由緒:
時の三代将軍徳川家光公が国家の安泰、そして市民の安全祈願および武道の練成のために建立したのがここ、矢崎稲荷神社です。
当社は京都の三十三間堂にならって建立されているほか、守護神として京都の稲荷大明神を勧誘しており、ちょうど場所が的の先にあたっていたので、矢崎稲荷と名づけられました。
そのため当社では倉稲魂命(うかのみたまのみこと) と、福禄寿をお祀りしており、そのご神体は上野東叡山寛永寺の祖慈眼大師によって寄進されたものです。

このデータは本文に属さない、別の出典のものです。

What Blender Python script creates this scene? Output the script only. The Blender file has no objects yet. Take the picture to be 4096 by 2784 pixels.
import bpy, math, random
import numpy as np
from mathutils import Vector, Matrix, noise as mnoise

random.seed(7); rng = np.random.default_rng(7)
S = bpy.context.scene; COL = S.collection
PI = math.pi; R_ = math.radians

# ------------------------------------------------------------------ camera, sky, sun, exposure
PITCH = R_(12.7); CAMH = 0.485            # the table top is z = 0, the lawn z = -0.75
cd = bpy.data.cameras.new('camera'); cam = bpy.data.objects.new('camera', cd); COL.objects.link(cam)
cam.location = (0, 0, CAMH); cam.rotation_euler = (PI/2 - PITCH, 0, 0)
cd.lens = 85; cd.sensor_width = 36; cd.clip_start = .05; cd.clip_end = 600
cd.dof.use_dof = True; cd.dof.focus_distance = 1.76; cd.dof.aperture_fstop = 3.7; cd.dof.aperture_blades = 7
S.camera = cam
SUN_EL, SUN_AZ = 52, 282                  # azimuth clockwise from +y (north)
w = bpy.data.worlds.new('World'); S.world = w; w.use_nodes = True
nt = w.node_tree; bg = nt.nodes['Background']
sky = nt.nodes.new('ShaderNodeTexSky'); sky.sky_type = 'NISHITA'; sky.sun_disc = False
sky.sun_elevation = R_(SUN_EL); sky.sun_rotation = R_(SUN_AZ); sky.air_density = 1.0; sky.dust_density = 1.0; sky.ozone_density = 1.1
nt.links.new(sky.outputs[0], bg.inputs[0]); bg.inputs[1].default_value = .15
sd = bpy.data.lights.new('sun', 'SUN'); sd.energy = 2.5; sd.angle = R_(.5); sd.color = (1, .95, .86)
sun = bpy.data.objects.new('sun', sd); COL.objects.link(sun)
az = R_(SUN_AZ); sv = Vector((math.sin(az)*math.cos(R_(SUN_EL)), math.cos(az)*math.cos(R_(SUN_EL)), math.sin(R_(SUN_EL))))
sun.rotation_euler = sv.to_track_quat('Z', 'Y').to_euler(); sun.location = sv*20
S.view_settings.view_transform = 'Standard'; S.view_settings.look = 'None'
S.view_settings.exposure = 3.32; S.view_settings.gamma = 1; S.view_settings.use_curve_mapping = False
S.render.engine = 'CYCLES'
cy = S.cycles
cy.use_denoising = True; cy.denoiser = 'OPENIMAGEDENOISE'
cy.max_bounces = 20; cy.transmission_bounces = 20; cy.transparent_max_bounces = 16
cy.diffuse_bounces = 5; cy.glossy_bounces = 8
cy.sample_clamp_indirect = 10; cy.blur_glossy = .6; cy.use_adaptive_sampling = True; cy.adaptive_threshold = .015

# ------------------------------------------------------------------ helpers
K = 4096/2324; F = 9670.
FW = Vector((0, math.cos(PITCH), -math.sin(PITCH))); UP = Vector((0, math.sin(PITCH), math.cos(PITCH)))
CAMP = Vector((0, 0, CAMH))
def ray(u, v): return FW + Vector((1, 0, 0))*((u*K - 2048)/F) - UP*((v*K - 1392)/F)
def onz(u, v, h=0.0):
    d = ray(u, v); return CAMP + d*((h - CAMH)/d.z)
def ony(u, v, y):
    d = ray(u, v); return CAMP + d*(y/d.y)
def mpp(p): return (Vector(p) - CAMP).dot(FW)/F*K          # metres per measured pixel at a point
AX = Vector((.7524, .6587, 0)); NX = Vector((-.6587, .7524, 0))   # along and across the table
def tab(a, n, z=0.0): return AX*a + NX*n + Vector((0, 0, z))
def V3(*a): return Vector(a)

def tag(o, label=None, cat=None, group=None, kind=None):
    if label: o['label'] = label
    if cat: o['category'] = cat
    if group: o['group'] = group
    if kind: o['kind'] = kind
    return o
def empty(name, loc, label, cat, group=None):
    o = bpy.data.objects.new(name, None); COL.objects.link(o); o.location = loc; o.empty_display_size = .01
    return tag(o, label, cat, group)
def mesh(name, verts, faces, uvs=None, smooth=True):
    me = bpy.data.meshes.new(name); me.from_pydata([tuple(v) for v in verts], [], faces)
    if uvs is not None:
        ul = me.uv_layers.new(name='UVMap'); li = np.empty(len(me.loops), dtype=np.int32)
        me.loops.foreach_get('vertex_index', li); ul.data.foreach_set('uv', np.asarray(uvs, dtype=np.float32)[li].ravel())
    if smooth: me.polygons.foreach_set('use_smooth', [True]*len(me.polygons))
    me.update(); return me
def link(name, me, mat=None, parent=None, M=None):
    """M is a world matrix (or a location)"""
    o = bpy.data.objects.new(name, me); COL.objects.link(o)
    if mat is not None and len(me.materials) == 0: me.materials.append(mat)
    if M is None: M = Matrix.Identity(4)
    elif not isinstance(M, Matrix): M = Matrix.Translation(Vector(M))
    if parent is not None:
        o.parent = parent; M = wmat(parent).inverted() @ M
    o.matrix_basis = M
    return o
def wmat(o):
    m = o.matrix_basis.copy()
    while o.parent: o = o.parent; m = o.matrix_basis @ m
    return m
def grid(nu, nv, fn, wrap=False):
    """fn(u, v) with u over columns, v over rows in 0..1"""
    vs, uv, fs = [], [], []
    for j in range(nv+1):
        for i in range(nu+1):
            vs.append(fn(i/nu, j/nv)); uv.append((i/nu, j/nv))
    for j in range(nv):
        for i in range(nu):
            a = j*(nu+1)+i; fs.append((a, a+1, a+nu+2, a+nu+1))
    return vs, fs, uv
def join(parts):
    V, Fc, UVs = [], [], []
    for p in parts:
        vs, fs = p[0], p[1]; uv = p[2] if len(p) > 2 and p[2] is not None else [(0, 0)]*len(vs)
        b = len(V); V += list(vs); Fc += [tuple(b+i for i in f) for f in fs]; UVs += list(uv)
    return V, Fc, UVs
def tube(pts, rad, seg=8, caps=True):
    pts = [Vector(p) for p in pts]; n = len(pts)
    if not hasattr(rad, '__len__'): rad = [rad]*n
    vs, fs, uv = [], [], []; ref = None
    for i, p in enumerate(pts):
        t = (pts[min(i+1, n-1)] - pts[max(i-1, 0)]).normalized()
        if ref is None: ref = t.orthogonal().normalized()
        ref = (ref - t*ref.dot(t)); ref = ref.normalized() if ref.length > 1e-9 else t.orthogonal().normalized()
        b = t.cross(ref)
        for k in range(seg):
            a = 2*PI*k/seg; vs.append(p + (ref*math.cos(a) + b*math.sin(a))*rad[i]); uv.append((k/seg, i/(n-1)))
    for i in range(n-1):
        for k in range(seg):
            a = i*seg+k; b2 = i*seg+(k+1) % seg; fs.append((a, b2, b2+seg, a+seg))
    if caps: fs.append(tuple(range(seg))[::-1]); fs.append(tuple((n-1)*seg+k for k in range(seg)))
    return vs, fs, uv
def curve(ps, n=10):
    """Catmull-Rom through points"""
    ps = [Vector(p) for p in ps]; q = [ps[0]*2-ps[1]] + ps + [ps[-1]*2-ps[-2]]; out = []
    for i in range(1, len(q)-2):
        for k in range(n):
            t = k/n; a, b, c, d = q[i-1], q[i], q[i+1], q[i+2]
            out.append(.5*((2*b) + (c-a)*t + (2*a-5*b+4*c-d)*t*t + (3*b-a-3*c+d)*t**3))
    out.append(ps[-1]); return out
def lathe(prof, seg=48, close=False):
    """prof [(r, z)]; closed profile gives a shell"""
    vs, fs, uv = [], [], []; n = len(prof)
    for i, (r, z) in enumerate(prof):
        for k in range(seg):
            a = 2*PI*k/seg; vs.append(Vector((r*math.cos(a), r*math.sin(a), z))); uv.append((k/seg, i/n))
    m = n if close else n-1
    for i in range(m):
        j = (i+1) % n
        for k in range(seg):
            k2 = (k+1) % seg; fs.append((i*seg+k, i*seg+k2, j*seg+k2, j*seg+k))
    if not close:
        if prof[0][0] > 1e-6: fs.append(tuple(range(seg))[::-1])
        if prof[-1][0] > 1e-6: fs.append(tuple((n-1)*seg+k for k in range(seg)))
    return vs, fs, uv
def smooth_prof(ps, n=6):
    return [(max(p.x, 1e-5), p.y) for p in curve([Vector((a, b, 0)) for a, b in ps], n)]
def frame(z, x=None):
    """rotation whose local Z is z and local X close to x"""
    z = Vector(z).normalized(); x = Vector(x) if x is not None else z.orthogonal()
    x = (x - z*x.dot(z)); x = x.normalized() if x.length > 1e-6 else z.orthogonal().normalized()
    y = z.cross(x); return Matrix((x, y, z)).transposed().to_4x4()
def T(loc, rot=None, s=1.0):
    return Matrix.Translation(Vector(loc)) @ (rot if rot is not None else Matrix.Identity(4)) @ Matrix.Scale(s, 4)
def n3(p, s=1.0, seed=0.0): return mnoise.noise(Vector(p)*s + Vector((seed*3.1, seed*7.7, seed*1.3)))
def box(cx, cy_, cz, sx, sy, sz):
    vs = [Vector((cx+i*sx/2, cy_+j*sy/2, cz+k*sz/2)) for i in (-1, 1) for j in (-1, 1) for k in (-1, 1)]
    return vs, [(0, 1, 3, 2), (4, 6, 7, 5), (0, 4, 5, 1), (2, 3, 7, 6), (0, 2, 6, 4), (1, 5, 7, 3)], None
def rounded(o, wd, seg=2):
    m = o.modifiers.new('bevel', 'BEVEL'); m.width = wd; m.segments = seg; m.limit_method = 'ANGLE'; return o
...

三十三間堂では「通し矢」と呼ばれる弓の射技練成が行われ、江戸市民にも観覧が許されていました。
この通し矢とは先人に勝てば堂に掲額でき、それは武士のとしての名誉とされ、大いに流行りました。
創建以来人々の信頼を篤くしてきた当社でしたが、1698年(元禄11年)9月6日、浅草を中心とした大火によって焼失してしまいました。
それにより深川に移転を命じられたものの、信仰心の篤い町民の希望により、当地の産土神として再建が許されました。
後に関東大震災や東京大空襲など、数多くの困難に直面してきましたが、いずれも難を潜り抜け、今に至ります。